Mein Eindruck bisher war, dass das Phänomen damit zusammen hängt, dass mit dem linken Pedal die Hämmer keinen so weiten Weg zurück in die Ausgangsposition haben. In der Ausgangsposititon stehen die Hämmer auch vertikaler als normal, man muss beim Anschlag also weniger Schwerkraft überwinden. Durch den veränderten Winkel der beweglichen Teile, sind die Filze an den Kontaktstellen auch weniger abgenutzt und sind weicher oder weniger verformt.
 
so ein sostenuto Pedal ist auch bei Flügeln sehr praktisch
Ich dachte immer, "Sostenuto" sei eigentlich ein (weitgehend) feststehender Begriff und meine üblicherweise das mittlere Pedal beim Flügel, also das "Steinway-Pedal". Das linke Pedal heißt "Una Corda" beim Flügel, beim Klavier mitunter auch einfach nur "Leise-Pedal"; einen richtig tollen Fachbegriff dafür weiß ich grade gar nicht, wäre mal interessant, wie das Ding "richtig" heißt.

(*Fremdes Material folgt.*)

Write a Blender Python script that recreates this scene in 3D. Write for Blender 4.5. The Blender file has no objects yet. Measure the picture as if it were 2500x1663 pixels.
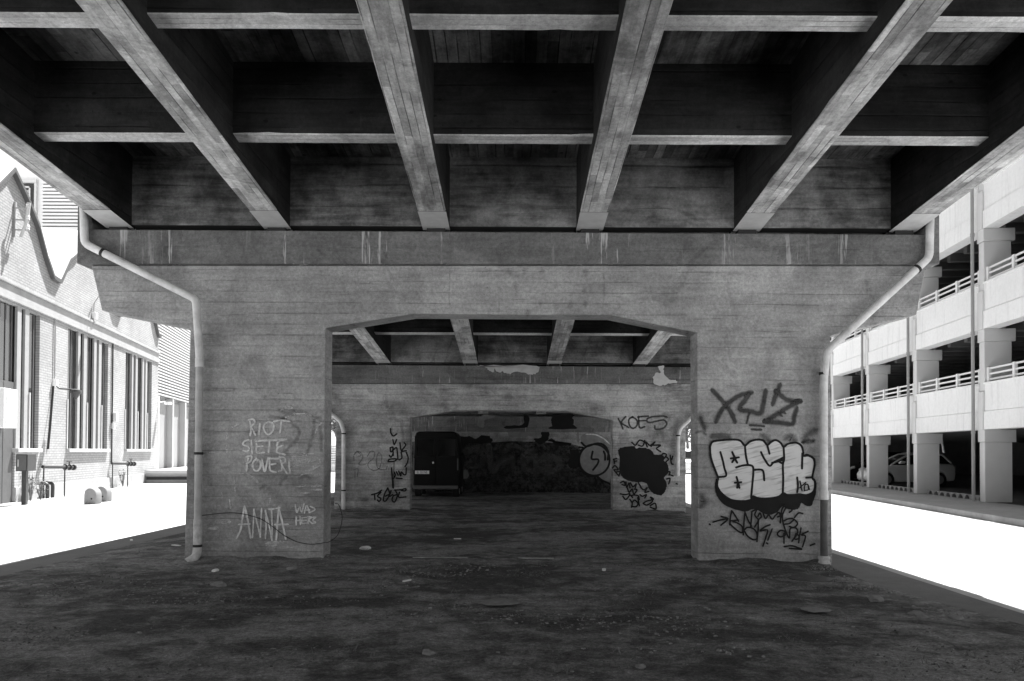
import bpy, bmesh, math, random
from mathutils import Vector, Matrix
sc = bpy.context.scene
random.seed(7)
# ------------------------------------------------------------------ camera
cam = bpy.data.cameras.new('camera'); co = bpy.data.objects.new('camera', cam); sc.collection.objects.link(co)
cam.sensor_width = 36.0; cam.lens = 36.0*1805/2500; cam.shift_y = 242.1/2500
cam.clip_start = 0.05; cam.clip_end = 2000
co.matrix_world = Matrix.Translation((0,0,1.6)) @ Matrix.Rotation(math.radians(90.9),4,'X') @ Matrix.Rotation(math.radians(0.27),4,'Z')
sc.camera = co
# ------------------------------------------------------------------ light
SUN = Vector((0.18,0.5,1.0)).normalized()
w = bpy.data.worlds.new('World'); sc.world = w; w.use_nodes = True
wt = w.node_tree; bg = wt.nodes['Background']
sky = wt.nodes.new('ShaderNodeTexSky'); sky.sky_type = 'NISHITA'; sky.sun_disc = False
sky.sun_elevation = math.asin(SUN.z); sky.sun_rotation = math.atan2(SUN.x, SUN.y)   # same heading as the lamp
bw = wt.nodes.new('ShaderNodeRGBToBW')          # a black and white photograph: the sky keeps only its luminance
wt.links.new(sky.outputs[0], bw.inputs[0]); wt.links.new(bw.outputs[0], bg.inputs[0]); bg.inputs[1].default_value = 0.08
sl = bpy.data.lights.new('sun','SUN'); sl.energy = 5.0; sl.angle = math.radians(0.53); sl.color = (1,1,1)
so = bpy.data.objects.new('sun', sl); sc.collection.objects.link(so)
so.rotation_euler = (-SUN).to_track_quat('-Z','Y').to_euler()
sc.view_settings.view_transform = 'Standard'; sc.view_settings.look = 'None'
sc.view_settings.exposure = 1.75; sc.view_settings.gamma = 1.0
sc.cycles.transparent_max_bounces = 32; sc.cycles.max_bounces = 10; sc.cycles.diffuse_bounces = 5
sc.cycles.use_denoising = True

# ------------------------------------------------------------------ node helper
class N:
    def __init__(s, name, rough=0.9, spec=0.25, metal=0.0):
        s.m = bpy.data.materials.new(name); s.m.use_nodes = True; s.t = s.m.node_tree
        s.b = s.t.nodes['Principled BSDF']; s.b.inputs['Roughness'].default_value = rough
        s.b.inputs['Specular IOR Level'].default_value = spec; s.b.inputs['Metallic'].default_value = metal
        g = s.t.nodes.new('ShaderNodeNewGeometry'); s.pos = g.outputs['Position']
        x = s.t.nodes.new('ShaderNodeSeparateXYZ'); s.t.links.new(s.pos, x.inputs[0]); s.xyz = x.outputs
    def put(s, sock, v):
        if isinstance(v, (int, float)): sock.default_value = (v,v,v,1) if sock.type=='RGBA' else v
        else: s.t.links.new(v, sock)
    def f(s, op, a, b=0.0, c=None):
        n = s.t.nodes.new('ShaderNodeMath'); n.operation = op
        s.put(n.inputs[0], a); s.put(n.inputs[1], b)
        if c is not None: s.put(n.inputs[2], c)
        return n.outputs[0]
    def vec(s, x, y, z):
        n = s.t.nodes.new('ShaderNodeCombineXYZ')
        for i, v in enumerate((x,y,z)): s.put(n.inputs[i], v)
        return n.outputs[0]
    def scaled(s, sx, sy, sz): return s.vec(s.f('MULTIPLY', s.xyz[0], sx), s.f('MULTIPLY', s.xyz[1], sy), s.f('MULTIPLY', s.xyz[2], sz))
    def noise(s, vec=None, scale=1.0, detail=4.0, rough=0.55, dist=0.0):
        n = s.t.nodes.new('ShaderNodeTexNoise'); s.put(n.inputs['Vector'], s.pos if vec is None else vec)
        n.inputs['Scale'].default_value = scale; n.inputs['Detail'].default_value = detail
        n.inputs['Roughness'].default_value = rough; n.inputs['Distortion'].default_value = dist
        return n.outputs[0]
    def white(s, a, b=0.0):
        n = s.t.nodes.new('ShaderNodeTexWhiteNoise'); n.noise_dimensions = '2D'
        s.put(n.inputs['Vector'], s.vec(a, b, 0.0)); return n.outputs['Value']
    def voro(s, vec, scale):
        n = s.t.nodes.new('ShaderNodeTexVoronoi'); s.put(n.inputs['Vector'], vec); n.inputs['Scale'].default_value = scale
        return n.outputs['Distance']
    def ss(s, v, a, b, lo=0.0, hi=1.0):
        n = s.t.nodes.new('ShaderNodeMapRange'); n.interpolation_type = 'SMOOTHSTEP'
        s.put(n.inputs[0], v)
        for i, q in enumerate((a,b,lo,hi)): n.inputs[i+1].default_value = q
        return n.outputs[0]
    def lin(s, v, a, b, lo, hi):
        n = s.t.nodes.new('ShaderNodeMapRange'); s.put(n.inputs[0], v)
        for i, q in enumerate((a,b,lo,hi)): n.inputs[i+1].default_value = q
        return n.outputs[0]
    def mix(s, a, b, fac):
        return s.f('ADD', s.f('MULTIPLY', a, s.f('SUBTRACT', 1.0, fac)), s.f('MULTIPLY', b, fac))
    def done(s, val, bump=None, dist=0.01, strength=0.6):
        s.put(s.b.inputs['Base Color'], val)
        if bump is not None:
            b = s.t.nodes.new('ShaderNodeBump'); b.inputs['Strength'].default_value = strength; b.inputs['Distance'].default_value = dist
            s.t.links.new(bump, b.inputs['Height']); s.t.links.new(b.outputs[0], s.b.inputs['Normal'])
        return s.m

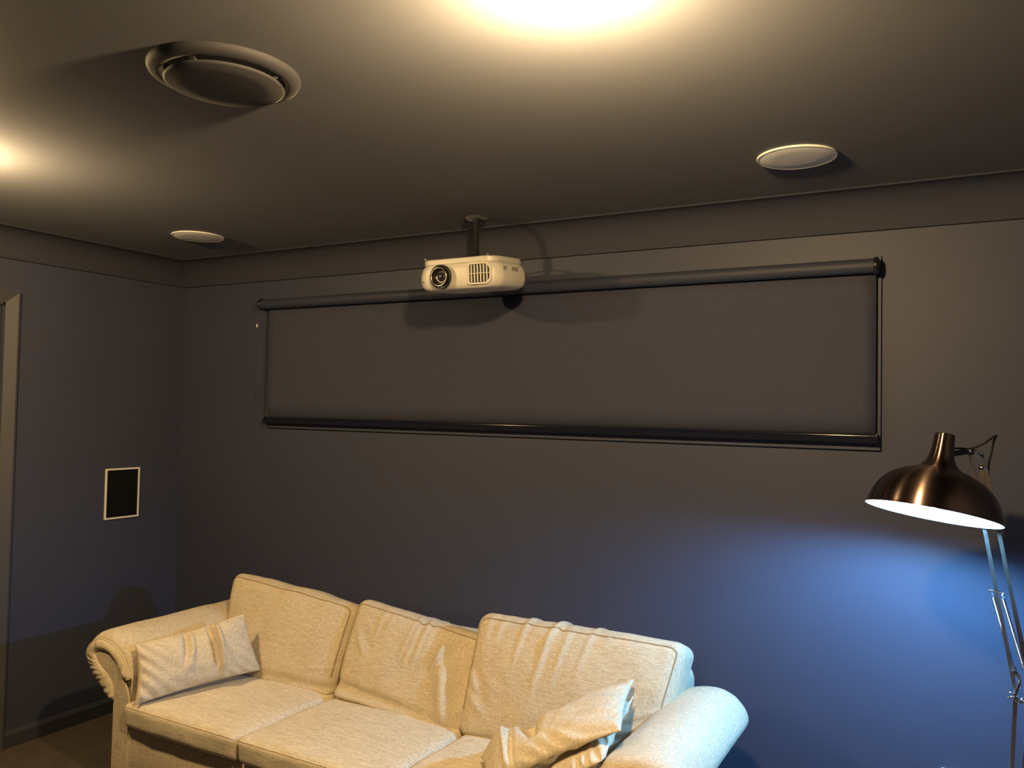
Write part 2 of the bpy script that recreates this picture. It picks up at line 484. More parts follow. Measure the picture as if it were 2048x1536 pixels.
def downlight(x, y, label, mat, hc):
    o = thing('ceiling_light', (x, y, ZC), label, 'light', 'lit ceiling lights')
    mk('lamp_holder', *lathe([(.054, 0), (.054, -.004), (.050, -.008), (.040, -.010), (.030, -.010), (.030, 0)], 48, trans((x, y, ZC))), M['spk_white'], o, flat_angle=40, label='pale round lamp holder')
    pr = [(.030, -.008), (.030, -hc+.016)] + [(.047*math.cos(a), -hc - .024*math.sin(a)) for a in np.linspace(-.72, PI/2, 12)[:-1]] + [(.0005, -hc-.024)]
    mk('diffuser', *lathe(pr, 28, trans((x, y, ZC))), M[mat], o, label='glowing warm rounded diffuser')
LX, LY = -.633, 1.305
downlight(LX, LY, 'glowing warm ceiling light at the top edge of the photo', 'warm_lamp', .050)
downlight(-2.85, 1.27, 'glowing warm ceiling light just beyond the left edge of the photo', 'dim_warm_lamp', .0255)

# ------------------------------------------------------------------ projector and mount
px, py, pz = -1.735, 2.775, 2.155
p = thing('projector', (px, py, pz-.065), 'white video projector with round lens hung upside down from the ceiling', 'projector')
p.rotation_euler = (math.radians(5.5), 0, 0)
def plan(hx, y0, y1, r, z, n=10):
    """rounded rectangle ring: front (y0) gently bowed"""
    out = []
    cs = [(hx-r, y0+r, -PI/2, 0), (hx-r, y1-r, 0, PI/2), (-hx+r, y1-r, PI/2, PI), (-hx+r, y0+r, PI, 1.5*PI)]
    for cx, cy, a0, a1 in cs:
        for a in np.linspace(a0, a1, n):
            x = cx + r*math.cos(a); y = cy + r*math.sin(a)
            if cy < (y0+y1)/2: y += .010 * (x/hx)**2
            out.append((px + x, y, z))
    return out
YF0, YF1 = 2.642, 2.912
lev = [(.152, .022, -.064), (.166, .014, -.0615), (.176, .007, -.056), (.184, .002, -.045), (.1885, 0, -.030), (.190, 0, -.012), (.1885, 0, .006), (.184, .001, .022), (.178, .003, .034), (.172, .006, .040)]
V = []; F = []
lev = [(a, c, z*.90 if z < 0 else z) for a, c, z in lev]
for hx, ins, z in lev: V += plan(hx, YF0+ins, YF1-ins, .055, pz+z)
m_ = 40
for i in range(len(lev)-1):
    for k in range(m_): F.append((i*m_+k, i*m_+(k+1) % m_, (i+1)*m_+(k+1) % m_, (i+1)*m_+k))
F += [tuple(range(m_))[::-1], tuple((len(lev)-1)*m_+k for k in range(m_))]
mk('body', V, F, M['white_plastic'], p, flat_angle=50)
V = []; F = []
lev2 = [(.170, .008, .040), (.168, .010, .0425), (.171, .007, .045), (.170, .007, .062), (.166, .012, .066)]
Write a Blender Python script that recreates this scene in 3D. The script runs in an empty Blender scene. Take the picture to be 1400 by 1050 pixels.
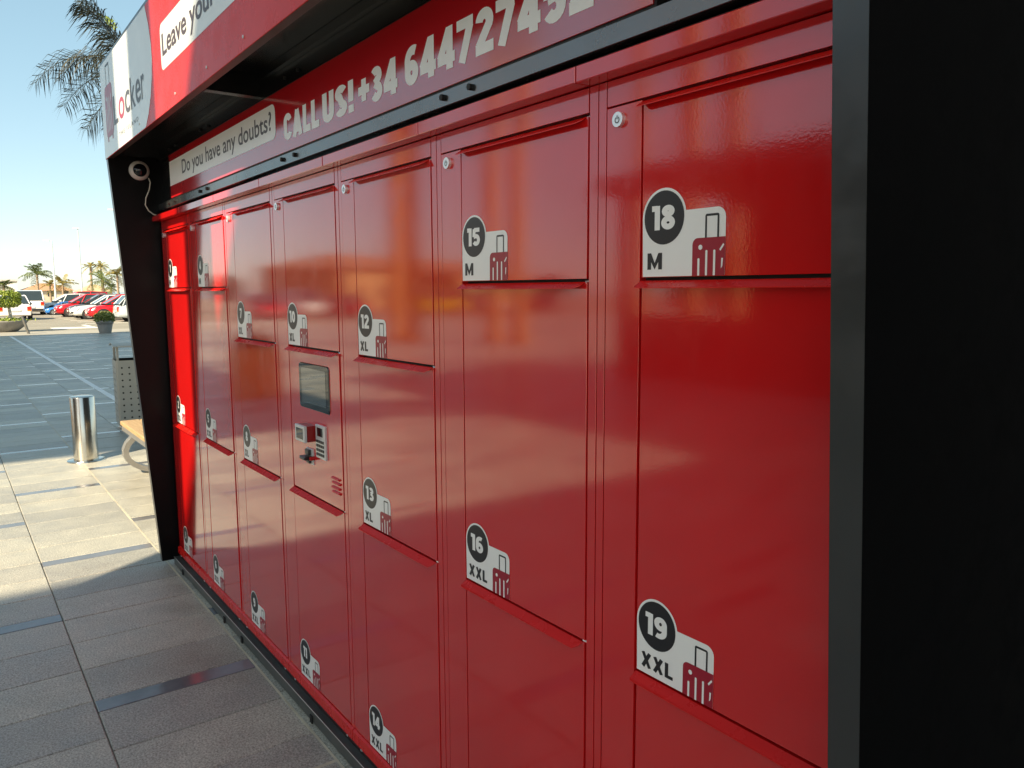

Ansonsten gibt es tatsächlich wohl bei Fazioli Flügel, die über Dämpferpedal, Sostenuto (also das Steinway-Pedal, manchmal wohl auch "tonal" pedal), Una Corda und ein klavierartiges "Leise-Pedal" verfügen, das stimmt. War mir neu, habe gerade staunend Bilder beim Hersteller angeguckt. :-D
 
Ein kleines Update: momentan ist mein Klavier "stumm" und die Mechanik beim Klavierbaumeister - es bekommt neue Hämmer (von Abel).

Ich zähle die Tage bis zum Termin nächste Woche, an dem alles vollends gemacht wird (Einbau, evt. Intonation, Regulierung der Mechanik) und bin sehr gespannt, was das dann für einen Unterschied machen wird.